Gender-responsive education sector planning workshop
A first for Nigeria
Bringing together delegations from Jigawa, Kaduna, Katsina, Kano and Sokoto states as well as the Federal Government of Nigeria, this week’s event is not only the first national GRESP workshop, but it is also the first to include a youth delegation. An intensive four-day programme, the workshop is designed to enhance delegates’ understanding of gender analysis and its role in education planning.
A ground-breaking gender-responsive education sector planning (GRESP) workshop is today getting underway in Abuja, Nigeria. Bringing together delegations from Jigawa, Kaduna, Katsina, Kano and Sokoto states as well as the Federal Government of Nigeria, this week’s event is not only the first national GRESP workshop, but it is also the first to include a youth delegation.
Co-convened by UNGEI and the Global Partnership for Education (GPE), in collaboration with UNICEF Nigeria, the GRESP workshop is an intense four-day programme designed to enhance delegates’ understanding of gender analysis and its role in education planning. Through an immersion in GRESP, the workshops build the capacity of the delegations, each comprising government, civil society and development partner representatives, to apply the core principles of gender equality in their work and increase their commitment to a shared mission of advancing gender equality in and through education.

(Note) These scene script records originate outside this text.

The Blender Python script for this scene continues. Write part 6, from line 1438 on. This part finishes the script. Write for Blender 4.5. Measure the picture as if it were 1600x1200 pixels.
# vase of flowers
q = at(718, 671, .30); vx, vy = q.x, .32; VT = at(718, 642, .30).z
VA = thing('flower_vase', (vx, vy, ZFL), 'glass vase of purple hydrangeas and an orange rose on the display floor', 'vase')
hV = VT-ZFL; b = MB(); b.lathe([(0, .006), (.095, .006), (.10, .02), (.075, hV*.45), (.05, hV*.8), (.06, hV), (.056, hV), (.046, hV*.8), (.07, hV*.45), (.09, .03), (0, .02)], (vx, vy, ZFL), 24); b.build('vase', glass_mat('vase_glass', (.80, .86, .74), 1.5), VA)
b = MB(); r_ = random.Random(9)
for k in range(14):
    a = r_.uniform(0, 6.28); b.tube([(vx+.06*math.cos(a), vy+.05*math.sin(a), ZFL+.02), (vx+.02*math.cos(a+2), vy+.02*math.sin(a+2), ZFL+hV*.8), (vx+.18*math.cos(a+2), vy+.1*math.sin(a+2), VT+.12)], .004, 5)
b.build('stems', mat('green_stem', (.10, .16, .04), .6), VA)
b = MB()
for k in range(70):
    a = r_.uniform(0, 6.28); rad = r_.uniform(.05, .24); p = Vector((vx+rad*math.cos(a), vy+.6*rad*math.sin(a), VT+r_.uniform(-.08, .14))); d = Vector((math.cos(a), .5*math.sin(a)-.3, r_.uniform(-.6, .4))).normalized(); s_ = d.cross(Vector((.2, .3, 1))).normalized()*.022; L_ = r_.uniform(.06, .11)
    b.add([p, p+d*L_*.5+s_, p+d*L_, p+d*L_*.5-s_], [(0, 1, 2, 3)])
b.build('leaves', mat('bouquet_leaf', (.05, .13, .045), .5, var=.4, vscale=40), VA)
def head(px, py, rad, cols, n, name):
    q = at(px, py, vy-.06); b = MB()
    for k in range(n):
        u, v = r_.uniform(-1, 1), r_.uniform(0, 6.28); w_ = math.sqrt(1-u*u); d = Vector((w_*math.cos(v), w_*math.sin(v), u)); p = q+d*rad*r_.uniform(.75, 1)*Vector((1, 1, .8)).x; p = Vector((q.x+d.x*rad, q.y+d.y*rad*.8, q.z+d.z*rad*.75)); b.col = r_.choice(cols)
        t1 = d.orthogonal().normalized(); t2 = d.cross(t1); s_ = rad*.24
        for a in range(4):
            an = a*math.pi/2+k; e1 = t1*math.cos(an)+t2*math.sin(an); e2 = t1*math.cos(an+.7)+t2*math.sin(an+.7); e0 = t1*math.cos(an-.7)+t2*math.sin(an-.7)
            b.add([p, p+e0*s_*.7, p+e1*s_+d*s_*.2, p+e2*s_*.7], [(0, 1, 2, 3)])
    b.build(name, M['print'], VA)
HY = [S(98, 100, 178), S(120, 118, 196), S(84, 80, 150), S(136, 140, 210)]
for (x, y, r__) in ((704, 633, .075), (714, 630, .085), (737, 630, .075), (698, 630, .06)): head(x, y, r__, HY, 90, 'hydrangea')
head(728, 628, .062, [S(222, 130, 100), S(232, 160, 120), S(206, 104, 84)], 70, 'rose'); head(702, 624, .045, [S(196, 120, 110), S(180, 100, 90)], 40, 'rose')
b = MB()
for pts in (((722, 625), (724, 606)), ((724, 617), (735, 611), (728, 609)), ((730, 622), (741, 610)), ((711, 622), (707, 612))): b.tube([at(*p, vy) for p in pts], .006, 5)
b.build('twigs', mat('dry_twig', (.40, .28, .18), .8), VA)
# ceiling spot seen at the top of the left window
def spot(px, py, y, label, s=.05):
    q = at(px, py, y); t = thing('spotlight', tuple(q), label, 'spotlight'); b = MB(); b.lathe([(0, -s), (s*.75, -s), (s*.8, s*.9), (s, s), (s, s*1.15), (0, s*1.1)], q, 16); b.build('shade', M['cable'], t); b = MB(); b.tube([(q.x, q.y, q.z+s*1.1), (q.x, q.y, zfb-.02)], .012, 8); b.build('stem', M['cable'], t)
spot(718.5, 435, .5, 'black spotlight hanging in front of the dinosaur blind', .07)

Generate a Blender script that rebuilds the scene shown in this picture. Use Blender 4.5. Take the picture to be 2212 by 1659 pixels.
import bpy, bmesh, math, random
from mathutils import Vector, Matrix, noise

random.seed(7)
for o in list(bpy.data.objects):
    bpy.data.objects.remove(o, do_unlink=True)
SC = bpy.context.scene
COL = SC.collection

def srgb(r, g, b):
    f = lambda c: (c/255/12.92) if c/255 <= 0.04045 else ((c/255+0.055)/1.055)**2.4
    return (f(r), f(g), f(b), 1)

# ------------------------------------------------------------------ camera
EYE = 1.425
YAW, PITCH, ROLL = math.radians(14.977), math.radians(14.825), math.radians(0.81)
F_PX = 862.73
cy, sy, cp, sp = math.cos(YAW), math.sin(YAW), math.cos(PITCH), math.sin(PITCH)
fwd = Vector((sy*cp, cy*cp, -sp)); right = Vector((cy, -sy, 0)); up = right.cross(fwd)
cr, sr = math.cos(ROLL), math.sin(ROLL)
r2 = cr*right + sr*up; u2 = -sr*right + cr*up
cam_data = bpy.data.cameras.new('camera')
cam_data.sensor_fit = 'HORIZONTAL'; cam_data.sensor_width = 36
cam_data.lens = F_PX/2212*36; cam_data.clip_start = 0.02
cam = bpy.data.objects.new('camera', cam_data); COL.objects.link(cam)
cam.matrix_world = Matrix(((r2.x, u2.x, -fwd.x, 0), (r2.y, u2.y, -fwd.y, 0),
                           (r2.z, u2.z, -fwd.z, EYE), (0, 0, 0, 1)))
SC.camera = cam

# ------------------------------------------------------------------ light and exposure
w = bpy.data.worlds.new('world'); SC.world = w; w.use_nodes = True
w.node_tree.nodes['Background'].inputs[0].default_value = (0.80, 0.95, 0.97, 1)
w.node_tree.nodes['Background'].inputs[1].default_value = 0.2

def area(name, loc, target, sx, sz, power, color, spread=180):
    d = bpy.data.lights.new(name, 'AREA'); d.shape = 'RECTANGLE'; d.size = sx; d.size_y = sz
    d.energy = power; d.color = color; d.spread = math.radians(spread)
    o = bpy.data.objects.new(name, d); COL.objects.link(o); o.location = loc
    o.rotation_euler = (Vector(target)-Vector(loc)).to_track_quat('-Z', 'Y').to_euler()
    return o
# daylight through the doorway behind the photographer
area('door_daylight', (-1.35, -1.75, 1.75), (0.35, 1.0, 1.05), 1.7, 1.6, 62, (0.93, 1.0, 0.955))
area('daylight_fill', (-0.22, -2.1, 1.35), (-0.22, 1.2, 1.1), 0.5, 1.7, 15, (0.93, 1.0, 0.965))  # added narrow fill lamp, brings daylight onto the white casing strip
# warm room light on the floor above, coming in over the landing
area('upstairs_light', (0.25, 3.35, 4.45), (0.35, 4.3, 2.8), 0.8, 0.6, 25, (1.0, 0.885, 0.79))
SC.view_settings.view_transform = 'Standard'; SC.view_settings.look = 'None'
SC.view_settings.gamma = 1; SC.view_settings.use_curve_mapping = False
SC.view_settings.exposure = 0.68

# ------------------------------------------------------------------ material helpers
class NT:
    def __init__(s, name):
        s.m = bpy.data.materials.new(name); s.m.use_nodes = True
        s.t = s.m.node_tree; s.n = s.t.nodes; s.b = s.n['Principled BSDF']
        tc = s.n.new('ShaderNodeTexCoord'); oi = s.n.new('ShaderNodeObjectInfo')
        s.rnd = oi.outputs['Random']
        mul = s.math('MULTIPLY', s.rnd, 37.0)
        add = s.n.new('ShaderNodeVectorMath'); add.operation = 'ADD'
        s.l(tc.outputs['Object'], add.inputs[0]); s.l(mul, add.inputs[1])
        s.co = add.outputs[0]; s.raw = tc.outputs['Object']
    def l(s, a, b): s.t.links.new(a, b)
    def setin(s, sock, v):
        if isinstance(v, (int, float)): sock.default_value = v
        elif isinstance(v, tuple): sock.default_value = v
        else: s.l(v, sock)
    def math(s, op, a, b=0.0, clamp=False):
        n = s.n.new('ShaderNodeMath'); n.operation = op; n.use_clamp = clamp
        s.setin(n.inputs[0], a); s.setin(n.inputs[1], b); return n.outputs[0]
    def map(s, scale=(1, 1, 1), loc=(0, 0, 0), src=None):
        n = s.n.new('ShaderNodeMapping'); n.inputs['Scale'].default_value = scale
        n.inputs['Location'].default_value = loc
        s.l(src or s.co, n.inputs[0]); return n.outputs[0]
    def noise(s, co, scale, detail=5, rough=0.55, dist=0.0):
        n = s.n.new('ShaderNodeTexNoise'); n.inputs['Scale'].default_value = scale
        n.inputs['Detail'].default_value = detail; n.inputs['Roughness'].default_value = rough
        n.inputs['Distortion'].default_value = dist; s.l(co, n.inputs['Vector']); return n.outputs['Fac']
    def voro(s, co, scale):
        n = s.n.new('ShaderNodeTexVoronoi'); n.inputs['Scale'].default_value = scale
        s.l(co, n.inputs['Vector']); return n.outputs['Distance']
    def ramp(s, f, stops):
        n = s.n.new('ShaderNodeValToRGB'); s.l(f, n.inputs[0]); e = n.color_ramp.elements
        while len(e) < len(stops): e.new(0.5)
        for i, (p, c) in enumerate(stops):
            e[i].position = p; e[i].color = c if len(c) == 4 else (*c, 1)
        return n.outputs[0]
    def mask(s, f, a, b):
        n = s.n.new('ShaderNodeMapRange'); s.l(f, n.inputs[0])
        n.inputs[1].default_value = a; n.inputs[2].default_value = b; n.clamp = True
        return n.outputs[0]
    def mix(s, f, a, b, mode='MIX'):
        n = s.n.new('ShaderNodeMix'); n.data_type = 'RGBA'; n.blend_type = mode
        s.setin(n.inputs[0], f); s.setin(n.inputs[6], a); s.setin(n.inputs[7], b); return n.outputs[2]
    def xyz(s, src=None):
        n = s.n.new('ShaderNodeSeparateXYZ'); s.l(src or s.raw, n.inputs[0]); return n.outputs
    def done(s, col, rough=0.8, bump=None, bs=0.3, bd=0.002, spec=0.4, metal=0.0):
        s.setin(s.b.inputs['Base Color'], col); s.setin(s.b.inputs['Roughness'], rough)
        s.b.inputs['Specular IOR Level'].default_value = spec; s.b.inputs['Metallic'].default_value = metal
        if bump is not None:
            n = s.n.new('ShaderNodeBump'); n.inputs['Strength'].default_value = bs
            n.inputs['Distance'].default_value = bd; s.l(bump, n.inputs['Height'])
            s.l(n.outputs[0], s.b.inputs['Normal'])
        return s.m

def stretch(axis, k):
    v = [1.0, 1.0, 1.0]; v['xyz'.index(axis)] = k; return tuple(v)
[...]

The GRESP Nigeria Workshop: a pioneering initiative
Designed with the practitioner in mind, through the GRESP workshop delegates review their state’s education sector plan (ESP), carry out a gender analysis of the education context, and, at the end, create an action plan to guide follow up work that will make the creation and implementation of ESPs more gender-responsive. Drawing on country education sector analyses, delegates are introduced to the GPE-UNGEI GRESP Guidance along with other tools and materials on gender and education sector planning. By sharing needs, challenges and best practice, delegates glean valuable learnings which can be adapted and applied to their own contexts.
To date, over 140 participants from 25 countries across Africa and Asia have participated in GRESP workshops. The workshops have provided a valuable platform for the exchange of knowledge, resources, and experience between governments and units within governments, civil society and development partners. As the first national convening, the GRESP Nigeria workshop will offer a more in-depth learning opportunity for both participants and organisers.
Representing Connected Development, Generation Unlimited, One African Child, Plan International Nigeria and the Wadi Ben-Hirki Foundation, the six youth delegates attending this week’s workshop bring a new perspective and impetus to the movement for gender equality in and through education. Asked why youth leadership is important to GRESP, youth delegate Tinnu said, “Youth make up half the population of #Nigeria. We're not just beneficiaries of education, but essential partners."